### Work required
Give every line of the data again, unchanged, but with no pictures.

++++ Material provided ++++

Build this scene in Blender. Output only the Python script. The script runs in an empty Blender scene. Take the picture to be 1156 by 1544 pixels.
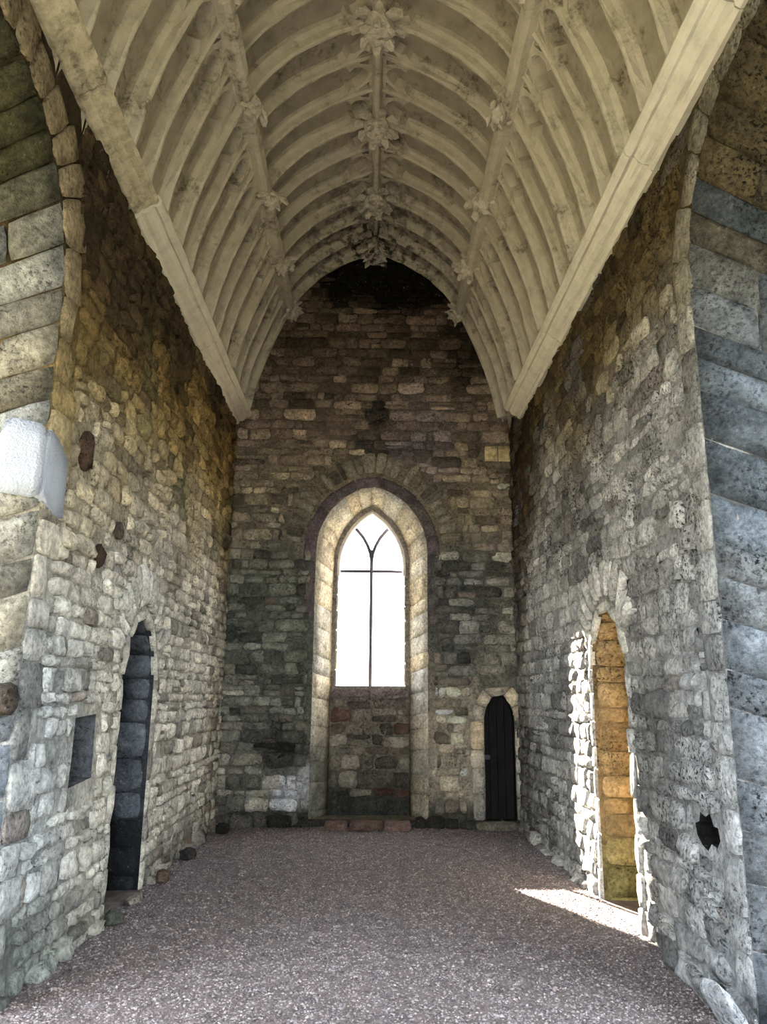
import bpy, bmesh, math, random
import numpy as np
from mathutils import Vector, Matrix, noise
from mathutils.geometry import delaunay_2d_cdt

S = bpy.context.scene
C = S.collection
rng = random.Random(7)

# ------------------------------------------------------------------ camera
IW, IH, F = 1156, 1544, 1160.0
CAM = np.array([0.0, 0.0, 1.75])
PITCH, YAW, ROLL = math.radians(13.48), math.radians(0.865), math.radians(0.5)
fwd = Vector((math.sin(YAW) * math.cos(PITCH), math.cos(YAW) * math.cos(PITCH), math.sin(PITCH)))
rgt = Vector((math.cos(YAW), -math.sin(YAW), 0))
upv = rgt.cross(fwd)
r2 = (rgt * math.cos(ROLL) + upv * math.sin(ROLL)).normalized()
u2 = r2.cross(fwd).normalized()
cam_data = bpy.data.cameras.new('camera')
cam = bpy.data.objects.new('camera', cam_data)
C.objects.link(cam)
M = Matrix((r2, u2, -fwd)).transposed().to_4x4()
M.translation = Vector(CAM)
cam.matrix_world = M
cam_data.sensor_fit = 'VERTICAL'
cam_data.sensor_height = 36.0
cam_data.lens = 36.0 * F / IH
cam_data.clip_start = 0.05
S.camera = cam
_r, _u, _f = np.array(r2), np.array(u2), np.array(fwd)


def proj(P):
    d = np.asarray(P) - CAM
    w = np.maximum(d @ _f, 0.05)
    return IW / 2 + F * (d @ _r) / w, IH / 2 - F * (d @ _u) / w


# ------------------------------------------------------------------ sky, sun, exposure
world = bpy.data.worlds.new('sky')
S.world = world
world.use_nodes = True
wn = world.node_tree
wn.nodes.clear()
wo = wn.nodes.new('ShaderNodeOutputWorld')
wb = wn.nodes.new('ShaderNodeBackground')
wb.inputs['Color'].default_value = (0.78, 0.88, 1.0, 1)
wb.inputs['Strength'].default_value = 1.0
wn.links.new(wb.outputs[0], wo.inputs[0])

SUN_DIR = Vector((1.0, -2.15, -1.055)).normalized()
sd = bpy.data.lights.new('sun', 'SUN')
sd.energy = 7.5
sd.angle = math.radians(0.6)
sd.color = (1.0, 0.93, 0.80)
sun = bpy.data.objects.new('sun', sd)
sun.rotation_euler = SUN_DIR.to_track_quat('-Z', 'Y').to_euler()
sun.location = (-8, 24, 14)
C.objects.link(sun)


def portal(name, loc, direction, sx, sy):
    l = bpy.data.lights.new(name, 'AREA')
    l.shape = 'RECTANGLE'
    l.size, l.size_y = sx, sy
    l.cycles.is_portal = True
    o = bpy.data.objects.new(name, l)
    o.location = loc
    o.rotation_euler = Vector(direction).to_track_quat('-Z', 'Y').to_euler()
    C.objects.link(o)


portal('window_portal', (0, 12.3, 3.3), (0, -1, 0), 1.2, 3.0)
portal('left_porch_portal', (-3.3, 3.9, 2.7), (1, 0, 0), 2.6, 5.6)
portal('right_porch_portal', (3.3, 3.5, 2.7), (-1, 0, 0), 2.6, 5.6)
portal('rear_portal', (0, -3.75, 3.2), (0, 1, 0), 3.3, 5.8)

S.view_settings.view_transform = 'Standard'
S.view_settings.look = 'None'
S.view_settings.gamma = 1.0
S.view_settings.use_curve_mapping = False
S.view_settings.exposure = 4.7
S.cycles.max_bounces = 12
S.cycles.diffuse_bounces = 8
S.cycles.use_denoising = True

# ------------------------------------------------------------------ helpers


def lin(c):
    return tuple((x / 12.92 if x <= 0.04045 else ((x + 0.055) / 1.055) ** 2.4) for x in (v / 255 for v in c))


def cc(r, g, b):
    return np.array(lin((r, g, b)))


def mix(a, b, t):
    t = min(1, max(0, t))
    return a * (1 - t) + b * t


def sst(a, b, x):
    t = min(1, max(0, (x - a) / (b - a)))
    return t * t * (3 - 2 * t)


def nz(x, y, s=1.0, o=0.0):
    return noise.noise(Vector((x * s + o, y * s - o, o * 1.7)))


def fbm(x, y, s=1.0, o=0.0):
    return nz(x, y, s, o) + 0.5 * nz(x, y, s * 2.1, o + 3) + 0.25 * nz(x, y, s * 4.3, o + 7)


def mesh_from(name, verts, faces, mat=None, cols=None, smooth=False):
    me = bpy.data.meshes.new(name)
    me.from_pydata([tuple(v) for v in verts], [], faces)
    if mat:
        me.materials.append(mat)
    if cols is not None:
        ca = me.color_attributes.new('col', 'FLOAT_COLOR', 'POINT')
        arr = np.ones((len(verts), 4), dtype=np.float32)
        arr[:, :3] = cols
        ca.data.foreach_set('color', arr.ravel())
    if smooth:
        me.polygons.foreach_set('use_smooth', [True] * len(me.polygons))
    me.update()
    return me


def link(name, me, parent=None, loc=(0, 0, 0)):
    o = bpy.data.objects.new(name, me)
    o.location = loc
    C.objects.link(o)
    if parent:
        o.parent = parent
    return o


def tag(o, label, cat=None, kind=None, group=None):
    o['label'] = label
    if cat:
        o['category'] = cat
    if kind:
        o['kind'] = kind
    if group:
        o['group'] = group
    return o


def pip(poly, pts):
    """points inside polygon (vectorised)."""
    poly = np.asarray(poly)
    pts = np.atleast_2d(pts)
    x, y = pts[:, 0], pts[:, 1]
    ins = np.zeros(len(pts), bool)
    j = len(poly) - 1
    for i in range(len(poly)):
        xi, yi = poly[i]
        xj, yj = poly[j]
        if yi != yj:
            c = ((yi > y) != (yj > y)) & (x < (xj - xi) * (y - yi) / (yj - yi) + xi)
            ins ^= c
        j = i
    return ins


def arch_half(w, h, n):
    """pointed arch, right half: (w,0) up to (0,h)."""
    R = (w * w + h * h) / (2 * w)
    a1 = math.atan2(h, R - w)
    return [(w - R + R * math.cos(a1 * i / n), R * math.sin(a1 * i / n)) for i in range(n + 1)]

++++

### Task solution
Build this scene in Blender. Output only the Python script. The script runs in an empty Blender scene. Take the picture to be 1156 by 1544 pixels.
import bpy, bmesh, math, random
import numpy as np
from mathutils import Vector, Matrix, noise
from mathutils.geometry import delaunay_2d_cdt

S = bpy.context.scene
C = S.collection
rng = random.Random(7)

# ------------------------------------------------------------------ camera
IW, IH, F = 1156, 1544, 1160.0
CAM = np.array([0.0, 0.0, 1.75])
PITCH, YAW, ROLL = math.radians(13.48), math.radians(0.865), math.radians(0.5)
fwd = Vector((math.sin(YAW) * math.cos(PITCH), math.cos(YAW) * math.cos(PITCH), math.sin(PITCH)))
rgt = Vector((math.cos(YAW), -math.sin(YAW), 0))
upv = rgt.cross(fwd)
r2 = (rgt * math.cos(ROLL) + upv * math.sin(ROLL)).normalized()
u2 = r2.cross(fwd).normalized()
cam_data = bpy.data.cameras.new('camera')
cam = bpy.data.objects.new('camera', cam_data)
C.objects.link(cam)
M = Matrix((r2, u2, -fwd)).transposed().to_4x4()
M.translation = Vector(CAM)
cam.matrix_world = M
cam_data.sensor_fit = 'VERTICAL'
cam_data.sensor_height = 36.0
cam_data.lens = 36.0 * F / IH
cam_data.clip_start = 0.05
S.camera = cam
_r, _u, _f = np.array(r2), np.array(u2), np.array(fwd)


def proj(P):
    d = np.asarray(P) - CAM
    w = np.maximum(d @ _f, 0.05)
    return IW / 2 + F * (d @ _r) / w, IH / 2 - F * (d @ _u) / w


# ------------------------------------------------------------------ sky, sun, exposure
world = bpy.data.worlds.new('sky')
S.world = world
world.use_nodes = True
wn = world.node_tree
wn.nodes.clear()
wo = wn.nodes.new('ShaderNodeOutputWorld')
wb = wn.nodes.new('ShaderNodeBackground')
wb.inputs['Color'].default_value = (0.78, 0.88, 1.0, 1)
wb.inputs['Strength'].default_value = 1.0
wn.links.new(wb.outputs[0], wo.inputs[0])

SUN_DIR = Vector((1.0, -2.15, -1.055)).normalized()
sd = bpy.data.lights.new('sun', 'SUN')
sd.energy = 7.5
sd.angle = math.radians(0.6)
sd.color = (1.0, 0.93, 0.80)
sun = bpy.data.objects.new('sun', sd)
sun.rotation_euler = SUN_DIR.to_track_quat('-Z', 'Y').to_euler()
sun.location = (-8, 24, 14)
C.objects.link(sun)


def portal(name, loc, direction, sx, sy):
    l = bpy.data.lights.new(name, 'AREA')
    l.shape = 'RECTANGLE'
    l.size, l.size_y = sx, sy
    l.cycles.is_portal = True
    o = bpy.data.objects.new(name, l)
    o.location = loc
    o.rotation_euler = Vector(direction).to_track_quat('-Z', 'Y').to_euler()
    C.objects.link(o)


portal('window_portal', (0, 12.3, 3.3), (0, -1, 0), 1.2, 3.0)
portal('left_porch_portal', (-3.3, 3.9, 2.7), (1, 0, 0), 2.6, 5.6)
portal('right_porch_portal', (3.3, 3.5, 2.7), (-1, 0, 0), 2.6, 5.6)
portal('rear_portal', (0, -3.75, 3.2), (0, 1, 0), 3.3, 5.8)

S.view_settings.view_transform = 'Standard'
S.view_settings.look = 'None'
S.view_settings.gamma = 1.0
S.view_settings.use_curve_mapping = False
S.view_settings.exposure = 4.7
S.cycles.max_bounces = 12
S.cycles.diffuse_bounces = 8
S.cycles.use_denoising = True

# ------------------------------------------------------------------ helpers


def lin(c):
    return tuple((x / 12.92 if x <= 0.04045 else ((x + 0.055) / 1.055) ** 2.4) for x in (v / 255 for v in c))


def cc(r, g, b):
    return np.array(lin((r, g, b)))


def mix(a, b, t):
    t = min(1, max(0, t))
    return a * (1 - t) + b * t


def sst(a, b, x):
    t = min(1, max(0, (x - a) / (b - a)))
    return t * t * (3 - 2 * t)


def nz(x, y, s=1.0, o=0.0):
    return noise.noise(Vector((x * s + o, y * s - o, o * 1.7)))


def fbm(x, y, s=1.0, o=0.0):
    return nz(x, y, s, o) + 0.5 * nz(x, y, s * 2.1, o + 3) + 0.25 * nz(x, y, s * 4.3, o + 7)


def mesh_from(name, verts, faces, mat=None, cols=None, smooth=False):
    me = bpy.data.meshes.new(name)
    me.from_pydata([tuple(v) for v in verts], [], faces)
    if mat:
        me.materials.append(mat)
    if cols is not None:
        ca = me.color_attributes.new('col', 'FLOAT_COLOR', 'POINT')
        arr = np.ones((len(verts), 4), dtype=np.float32)
        arr[:, :3] = cols
        ca.data.foreach_set('color', arr.ravel())
    if smooth:
        me.polygons.foreach_set('use_smooth', [True] * len(me.polygons))
    me.update()
    return me


def link(name, me, parent=None, loc=(0, 0, 0)):
    o = bpy.data.objects.new(name, me)
    o.location = loc
    C.objects.link(o)
    if parent:
        o.parent = parent
    return o


def tag(o, label, cat=None, kind=None, group=None):
    o['label'] = label
    if cat:
        o['category'] = cat
    if kind:
        o['kind'] = kind
    if group:
        o['group'] = group
    return o


def pip(poly, pts):
    """points inside polygon (vectorised)."""
    poly = np.asarray(poly)
    pts = np.atleast_2d(pts)
    x, y = pts[:, 0], pts[:, 1]
    ins = np.zeros(len(pts), bool)
    j = len(poly) - 1
    for i in range(len(poly)):
        xi, yi = poly[i]
        xj, yj = poly[j]
        if yi != yj:
            c = ((yi > y) != (yj > y)) & (x < (xj - xi) * (y - yi) / (yj - yi) + xi)
            ins ^= c
        j = i
    return ins


def arch_half(w, h, n):
    """pointed arch, right half: (w,0) up to (0,h)."""
    R = (w * w + h * h) / (2 * w)
    a1 = math.atan2(h, R - w)
    return [(w - R + R * math.cos(a1 * i / n), R * math.sin(a1 * i / n)) for i in range(n + 1)]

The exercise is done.